[Start Source material]

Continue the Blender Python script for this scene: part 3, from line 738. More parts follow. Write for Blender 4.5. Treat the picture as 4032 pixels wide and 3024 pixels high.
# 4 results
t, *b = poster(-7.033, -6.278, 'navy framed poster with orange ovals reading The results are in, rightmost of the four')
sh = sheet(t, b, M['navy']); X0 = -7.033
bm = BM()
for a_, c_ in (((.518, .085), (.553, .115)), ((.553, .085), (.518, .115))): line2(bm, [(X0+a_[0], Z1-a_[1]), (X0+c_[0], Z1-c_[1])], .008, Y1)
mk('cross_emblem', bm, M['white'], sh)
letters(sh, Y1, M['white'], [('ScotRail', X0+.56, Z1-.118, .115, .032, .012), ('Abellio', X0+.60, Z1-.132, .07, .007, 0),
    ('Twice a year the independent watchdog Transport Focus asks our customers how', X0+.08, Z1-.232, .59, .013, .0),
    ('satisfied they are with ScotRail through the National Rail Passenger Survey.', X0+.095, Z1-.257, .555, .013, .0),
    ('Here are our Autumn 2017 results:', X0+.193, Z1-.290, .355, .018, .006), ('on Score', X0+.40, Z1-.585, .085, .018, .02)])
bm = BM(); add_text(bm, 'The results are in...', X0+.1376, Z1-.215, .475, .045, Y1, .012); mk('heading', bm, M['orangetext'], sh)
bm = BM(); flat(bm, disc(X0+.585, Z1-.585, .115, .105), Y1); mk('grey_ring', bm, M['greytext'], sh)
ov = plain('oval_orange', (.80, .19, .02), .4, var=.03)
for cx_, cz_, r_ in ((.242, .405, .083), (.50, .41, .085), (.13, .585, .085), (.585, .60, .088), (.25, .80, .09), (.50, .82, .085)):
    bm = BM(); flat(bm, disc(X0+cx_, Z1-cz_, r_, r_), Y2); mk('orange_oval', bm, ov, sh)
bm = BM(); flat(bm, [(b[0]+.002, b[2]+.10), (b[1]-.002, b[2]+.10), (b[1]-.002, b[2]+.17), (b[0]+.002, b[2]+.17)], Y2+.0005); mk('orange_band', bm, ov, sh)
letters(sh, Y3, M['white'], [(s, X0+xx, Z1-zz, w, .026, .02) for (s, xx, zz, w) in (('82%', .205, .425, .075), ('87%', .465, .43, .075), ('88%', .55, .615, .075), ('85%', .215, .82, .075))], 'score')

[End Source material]

Required work →
Reproduce the material exactly, with every line intact.

Solution to the problem →
Continue the Blender Python script for this scene: part 3, from line 738. More parts follow. Write for Blender 4.5. Treat the picture as 4032 pixels wide and 3024 pixels high.
# 4 results
t, *b = poster(-7.033, -6.278, 'navy framed poster with orange ovals reading The results are in, rightmost of the four')
sh = sheet(t, b, M['navy']); X0 = -7.033
bm = BM()
for a_, c_ in (((.518, .085), (.553, .115)), ((.553, .085), (.518, .115))): line2(bm, [(X0+a_[0], Z1-a_[1]), (X0+c_[0], Z1-c_[1])], .008, Y1)
mk('cross_emblem', bm, M['white'], sh)
letters(sh, Y1, M['white'], [('ScotRail', X0+.56, Z1-.118, .115, .032, .012), ('Abellio', X0+.60, Z1-.132, .07, .007, 0),
    ('Twice a year the independent watchdog Transport Focus asks our customers how', X0+.08, Z1-.232, .59, .013, .0),
    ('satisfied they are with ScotRail through the National Rail Passenger Survey.', X0+.095, Z1-.257, .555, .013, .0),
    ('Here are our Autumn 2017 results:', X0+.193, Z1-.290, .355, .018, .006), ('on Score', X0+.40, Z1-.585, .085, .018, .02)])
bm = BM(); add_text(bm, 'The results are in...', X0+.1376, Z1-.215, .475, .045, Y1, .012); mk('heading', bm, M['orangetext'], sh)
bm = BM(); flat(bm, disc(X0+.585, Z1-.585, .115, .105), Y1); mk('grey_ring', bm, M['greytext'], sh)
ov = plain('oval_orange', (.80, .19, .02), .4, var=.03)
for cx_, cz_, r_ in ((.242, .405, .083), (.50, .41, .085), (.13, .585, .085), (.585, .60, .088), (.25, .80, .09), (.50, .82, .085)):
    bm = BM(); flat(bm, disc(X0+cx_, Z1-cz_, r_, r_), Y2); mk('orange_oval', bm, ov, sh)
bm = BM(); flat(bm, [(b[0]+.002, b[2]+.10), (b[1]-.002, b[2]+.10), (b[1]-.002, b[2]+.17), (b[0]+.002, b[2]+.17)], Y2+.0005); mk('orange_band', bm, ov, sh)
letters(sh, Y3, M['white'], [(s, X0+xx, Z1-zz, w, .026, .02) for (s, xx, zz, w) in (('82%', .205, .425, .075), ('87%', .465, .43, .075), ('88%', .55, .615, .075), ('85%', .215, .82, .075))], 'score')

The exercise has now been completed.